Orders and other honours

  • Orders. The Order of the Garter is the country's highest civilian honour, then the Order of the Thistle, then the Order of Merit, then the Order of New Zealand, then the New Zealand Order of Merit (with five levels), then the Royal Victorian Order. The Queen's Service Order has similar precedence to the fourth level of the NZ Order of Merit. The Queen's Service Medal takes precedence after the NZ Order of Merit. Prior to the reorganisation of the New Zealand honours system in 1996, New Zealanders received various British Imperial honours, namely peerages and baronetcies of the United Kingdom, the Order of the Bath, Order of St Michael and St George, Order of the British Empire, Order of the Companions of Honour and Knight Bachelor.
  • Other decorations and medals. These usually do not carry titles, but nonetheless entitle the holder to place post nominals after his or her name. The New Zealand Antarctic Medal and the Distinguished Service Decoration are analogues to the Polar Medal and the Medal of the Order of the British Empire. (See British and Commonwealth orders and decorations)
  • The Most Venerable Order of St John of Jerusalem (founded 1888). Although it is an independent order of chivalry, it is officially sanctioned by virtue of the fact that the Queen is the Sovereign of the Order. The Governor-General of New Zealand is the Prior in New Zealand.
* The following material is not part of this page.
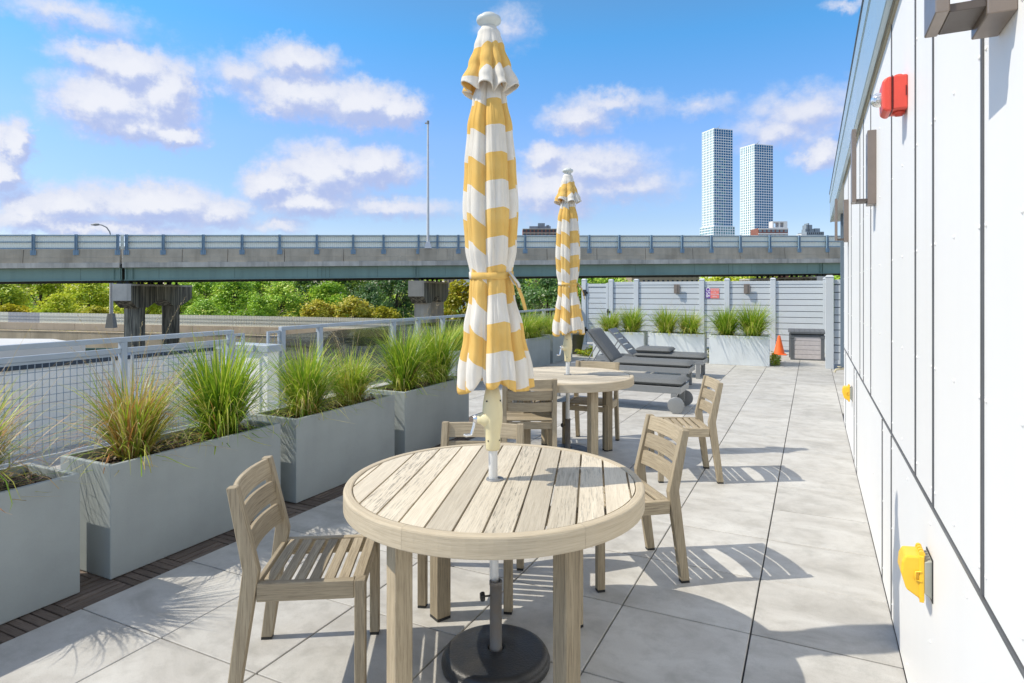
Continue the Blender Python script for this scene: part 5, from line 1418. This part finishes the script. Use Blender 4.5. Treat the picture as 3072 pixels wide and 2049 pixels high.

The members of this semi-official order can wear the Order's insignia, but do not receive any titles of Knighthood or use any post-nominal letters.
  • Honours in the exclusive gift of the Queen such as the Order of the Garter, Order of the Thistle, Royal Victorian Order and Order of Merit are not conferred on ministerial advice and continue to be part of the New Zealand Royal Honours system.